In fact, in can be argued that Mr. Nacchio's termination of the trading plan is inconsistent with plaintiffs' theory of fraud. This argument is based on stock price of the sales. Mr. Nacchio's stock sales during the class period ($37.23 to $41.12 per share) were not at a radically higher value than his sales through the trading plan ($34.84 to $38.12). Had Mr. Nacchio truly intended to artificially inflate the stock price, why wouldn't he have kept the plan in place? This would have allowed him to sell during a substantial period (May 16 through July 24) after the close of the Q201 trading window, gaining the full advantage of the higher stock prices he supposedly was trying to achieve. I would make this argument, if at all, very carefully, so as not to undermine the good faith of the trading plan that Mr. Nacchio had adopted.

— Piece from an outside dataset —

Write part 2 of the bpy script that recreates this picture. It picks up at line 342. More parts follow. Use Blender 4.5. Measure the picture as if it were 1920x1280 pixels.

Thus, I don't think that plaintiffs are going to be able to benefit from the announced and abandoned 10b5-1 trading plan, and in fact they may lose ground due to the circumstances of this termination. It will be interesting to see if either side attempts to introduce the plan on a motion to dismiss. It was announced in a formal press release, and the reported sales were consistent with the plan. Thus, it would defy credibility to dispute its existence. However, the sequence of press releases suggests that Mr. Nacchio was not the sole author of his plan; rather, he had adopted it at the suggestion of the Company's Board.